-- BEGIN RAW DATA --

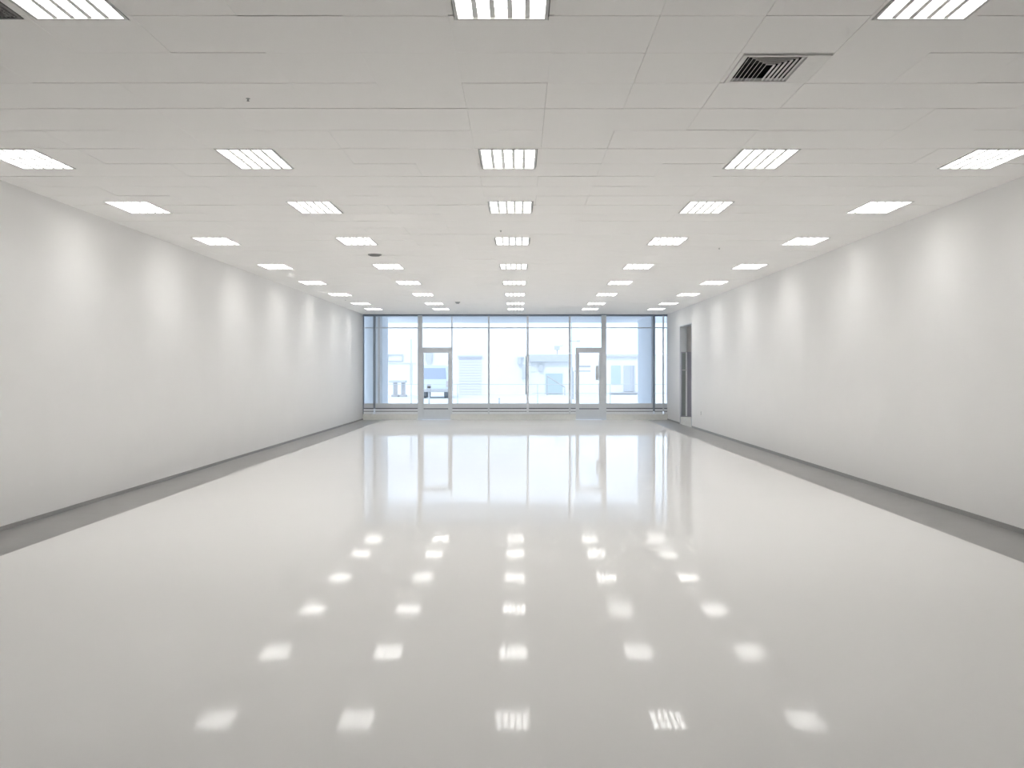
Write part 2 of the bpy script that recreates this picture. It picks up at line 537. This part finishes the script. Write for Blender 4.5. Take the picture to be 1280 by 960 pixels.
window(455.0, 466.8, 'narrow bluish pane at the far left end of the glass front')
window(469.4, 522.4, 'wide pane left of the left glass door', jamb=(472.6, 474.8))
window(565.5, 610.0, 'pane just right of the left glass door showing a pale shutter')
window(612.0, 658.3, 'pane left of the middle mullion')
window(661.0, 711.0, 'pane right of the middle mullion showing the small green window')
window(757.8, 816.0, 'wide pane right of the right glass door')
window(818.4, 828.2, 'left half of the narrow pane at the far right end')
window(829.8, 834.2, 'right sliver of the narrow pane at the far right end')


def glass_door(name, px0, px1, lst, rst, lab, handle):
    x0, x1 = wx(px0), wx(px1); ox = (x0 + x1) / 2
    o = thing(name, lab, 'door', (ox, YF, 0.0), kind='structure')

    def rel(mb, a0, a1, p0, p1, d0, d1, bev=0.0):
        return mb.box(wx(a0) - ox, wx(a1) - ox, d0, d1, wz(p1), wz(p0), bev)
    rel(MB(), px0, px1, 434.5, 441.0, -0.06, 0.06, 0.006).build('header', M['alu'], o)
    rel(MB(), px0, px1, 409.1, 410.4, -0.03, 0.03).build('transom', M['alu'], o)
    rel(MB(), px0, px1, 395.4, 434.5, 0.020, 0.028).build('fanlight', M['glass'], o)
    if lst: rel(MB(), px0, px0 + lst, 441, FLOOR_PY - 0.3, -0.045, 0.045, 0.006).build('stile', M['alu'], o)
    if rst: rel(MB(), px1 - rst, px1, 441, FLOOR_PY - 0.3, -0.045, 0.045, 0.006).build('stile', M['alu'], o)
    a, b_ = px0 + lst, px1 - rst
    rel(MB(), a, b_, 504.6, 510.3, -0.03, 0.04).build('bottom_rail', M['alu'], o)
    rel(MB(), a, b_, 510.3, 511.5, -0.02, 0.04).build('gasket', M['gasket'], o)
    rel(MB(), a, b_, 511.5, FLOOR_PY - 0.3, -0.04, 0.045, 0.004).build('kick_plate', M['alu'], o)
    rel(MB(), a, b_, 441, 504.6, 0.0, 0.008).build('glass_pane', M['glass'], o)
    if handle:
        hx = wx(handle) - ox
        h = MB().box(hx - 0.05, hx + 0.05, -0.055, -0.04, wz(475), wz(457), 0.004)
        h.cyl((hx, -0.09, wz(473)), (hx, -0.09, wz(459)), 0.016)
        h.cyl((hx, -0.09, wz(460)), (hx, -0.05, wz(460)), 0.01).cyl((hx, -0.09, wz(472)), (hx, -0.05, wz(472)), 0.01)
        h.build('pull_handle', M['alu'], o)
    return o


glass_door('door_1', 528.0, 565.5, 1.6, 5.2, 'left glass door with grey frame in the glass front', None)
glass_door('door_2', 719.5, 751.6, 4.4, 3.0, 'right glass door with grey frame and pull handle in the glass front', 746.3)
# thin bar above the left door's right stile and the short pane beside the right door
m_ = MB(); front_box(m_, 564.2, 565.6, 396, 434.5, -0.03, 0.03)
trim(m_, M['alu_pale'], 'thin pale mullion above the left glass door', 'mullion')
window(713.2, 719.5, 'very narrow pane against the left side of the right glass door')

# ------------------------------------------------------------------ outside: porch, street and buildings
tag(MB().box(-60, 60, YF + 0.10, 130, -0.3, -0.06).build('ground', M['street']), 'pale sunlit street paving outside the glass front', 'street', kind='structure')
trim(MB().box(XL - 1.5, XR + 2.0, YF + 0.12, 37.9, CEIL + 0.01, CEIL + 0.25), M['soffit'],
     'pale underside of the porch roof outside the glass front', 'porch roof')
trim(MB().box(wx(475), wx(475) - 1.0, YF + 0.5, 34.0, -0.1, CEIL + 0.01), M['wing'],
     'bluish white wing wall outside the left end of the glass front', 'wing wall')
trim(MB().box(wx(815), wx(815) + 0.14, YF + 0.15, 35.9, -0.1, CEIL + 0.01), M['wing'],
     'bluish white wing wall outside the right end of the glass front', 'wing wall')


def rng_px(px, y): return (px - VX) * y / F
def hz(py, y): return EYE + (VY - py) * y / F


GZ = -0.06
# left building
Y1 = 70.0
b = thing('building', 'tall white building with a pale shutter across the street behind the left panes', 'building', (rng_px(560, Y1), Y1, GZ))
bx = rng_px(560, Y1)
def bl(mb, p0, p1, q0, q1, d0, d1): return mb.box(rng_px(p0, Y1) - bx, rng_px(p1, Y1) - bx, d0, d1, hz(q1, Y1) - GZ, hz(q0, Y1) - GZ)
MB().box(rng_px(400, Y1) - bx, rng_px(657, Y1) - bx, 0, 8, 0, 6.8).build('wall', M['ext'], b)
s = MB()
zt, zb = hz(446.5, Y1) - GZ, 0.0
for i in range(14):
    za, zc = zb + (zt - zb) * i / 14, zb + (zt - zb) * (i + 1) / 14
    s.box(rng_px(574, Y1) - bx, rng_px(602, Y1) - bx, -0.06, 0.0, za + 0.015, zc)
s.build('roller_shutter', M['shutter'], b)
bl(MB(), 572.5, 603, 444.6, 446.6, -0.25, 0.0).build('lintel', M['extpale'], b)
bl(MB(), 470, 520, 452.6, 453.6, -0.15, 0.0).build('ledge', M['ext'], b)
fr = MB()
bl(fr, 484, 504, 442.8, 443.8, -0.12, 0.0); bl(fr, 484, 504, 451.0, 452.0, -0.12, 0.0)
bl(fr, 502.6, 504, 443.8, 451.0, -0.12, 0.0); bl(fr, 484, 485.2, 443.8, 451.0, -0.12, 0.0)
sg = fr.build('sign_frame', M['extpale'], b)
# downpipe near the right corner
bl(MB(), 652.5, 657, 455.5, 474, -0.25, 0.0).build('utility_box', M['extpale'], b)
bl(MB(), 657, 668, 456.2, 457.2, -0.12, -0.05).build('pipe', M['extpale'], b)
lm = MB()
bl(lm, 647, 651.5, 446.5, 455, -0.35, -0.05); bl(lm, 651.0, 655, 446, 448, -0.25, 0.0)
lm.build('wall_lamp', M['extpale'], b)

# right building, low with a fascia and shop windows
Y2 = 70.5
b2 = thing('building', 'low white shop building with tinted windows behind the right panes', 'building', (rng_px(740, Y2), Y2, GZ))
bx2 = rng_px(740, Y2)
def b2b(mb, p0, p1, q0, q1, d0, d1): return mb.box(rng_px(p0, Y2) - bx2, rng_px(p1, Y2) - bx2, d0, d1, hz(q1, Y2) - GZ, hz(q0, Y2) - GZ)
MB().box(rng_px(658, Y2) - bx2, rng_px(980, Y2) - bx2, 0, 8, 0, hz(443, Y2) - GZ).build('wall', M['ext'], b2)
b2b(MB(), 662, 712, 443.4, 452, -0.5, 0.0).build('fascia', M['extpale'], b2)
b2b(MB(), 757, 800, 443.2, 446, -0.3, 0.0).build('fascia', M['extpale'], b2)
wdw = b2b(MB(), 682, 703, 467, 492, -0.10, 0.0).build('window', M['shopglass'], b2)
for a, c_, mk in ((764.0, 775.5, 'shopglass'), (779.5, 792.5, 'shopglass_b')):
    b2b(MB(), a, c_, 457, 480 if mk == 'shopglass' else 489, -0.10, 0.0).build('window', M[mk], b2)
wf = MB(); b2b(wf, 789.0, 790.5, 457, 489, -0.16, -0.1); b2b(wf, 792.0, 793.2, 457, 489, -0.16, -0.1)
wf.build('window_frame', M['extpale'], b2)
b2b(MB(), 762, 797, 490.5, 492.2, -0.3, 0.0).build('plinth', M['extgrey'], b2)
b2b(MB(), 673.5, 678.5, 456, 464, -0.3, 0.0).build('meter_box', M['extpale'], b2)

# floodlight on the low building's roof edge
Y = 70.2
p = at(697, 437, Y)
t = thing('floodlight', 'small grey floodlight on the roof edge of the low building', 'floodlight', (p[0], Y + 0.8, hz(443, Y2) + 0.002))
MB().cyl((0, 0, 0), (0, 0, 0.35), 0.05).build('stalk', M['extpale'], t)
MB().box(-0.22, 0.2, -0.2, 0.12, 0.35, 0.68, 0.03).build('lamp_body', M['extpale'], t)
MB().cyl((0.1, 0, 0.6), (0.5, 0, 0.72), 0.035).build('arm', M['extpale'], t)

# parked van seen through the left door
Yv = 60.0
cxv = rng_px(543, Yv)
van = thing('van', 'pale blue-grey parked van seen from behind through the left glass door', 'van', (cxv, Yv, GZ))
W2 = 0.92
MB().prism([(-W2, 0.42), (W2, 0.42), (W2, 1.15), (W2 * 0.97, 1.25), (W2 * 0.90, 2.08), (W2 * 0.8, 2.18),
            (-W2 * 0.8, 2.18), (-W2 * 0.90, 2.08), (-W2 * 0.97, 1.25), (-W2, 1.15)], 'y', 0.0, 4.2).build('body', M['van'], van)
MB().prism([(-W2 * 0.86, 1.28), (W2 * 0.86, 1.28), (W2 * 0.80, 2.0), (-W2 * 0.80, 2.0)], 'y', -0.02, 0.0).build('rear_window', M['vanglass'], van)
MB().box(-W2, W2, -0.12, 0.0, 0.42, 0.62, 0.03).build('bumper', M['extgrey'], van)
for s_ in (-1, 1):
    MB().box(s_ * W2 - (0.14 if s_ > 0 else -0.0), s_ * W2 + (0.0 if s_ > 0 else 0.14), -0.03, 0.0, 0.75, 1.15).build('tail_lamp', M['lampred'], van)
    for yy in (0.8, 3.4):
        MB().cyl((s_ * 0.60, yy, 0.33), (s_ * 0.86, yy, 0.33), 0.33, n=24).build('wheel', M['tyre'], van)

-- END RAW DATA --

*WHAT THE TASK REQUIRES*:
Transcribe exactly, with no pictures, the lines running from the first line of the material through the line holding "o = thing(name, lab, 'door', (ox, YF, 0.0), kind='structure')".

*TASK SOLUTION*:
Write part 2 of the bpy script that recreates this picture. It picks up at line 537. This part finishes the script. Write for Blender 4.5. Take the picture to be 1280 by 960 pixels.
window(455.0, 466.8, 'narrow bluish pane at the far left end of the glass front')
window(469.4, 522.4, 'wide pane left of the left glass door', jamb=(472.6, 474.8))
window(565.5, 610.0, 'pane just right of the left glass door showing a pale shutter')
window(612.0, 658.3, 'pane left of the middle mullion')
window(661.0, 711.0, 'pane right of the middle mullion showing the small green window')
window(757.8, 816.0, 'wide pane right of the right glass door')
window(818.4, 828.2, 'left half of the narrow pane at the far right end')
window(829.8, 834.2, 'right sliver of the narrow pane at the far right end')


def glass_door(name, px0, px1, lst, rst, lab, handle):
    x0, x1 = wx(px0), wx(px1); ox = (x0 + x1) / 2
    o = thing(name, lab, 'door', (ox, YF, 0.0), kind='structure')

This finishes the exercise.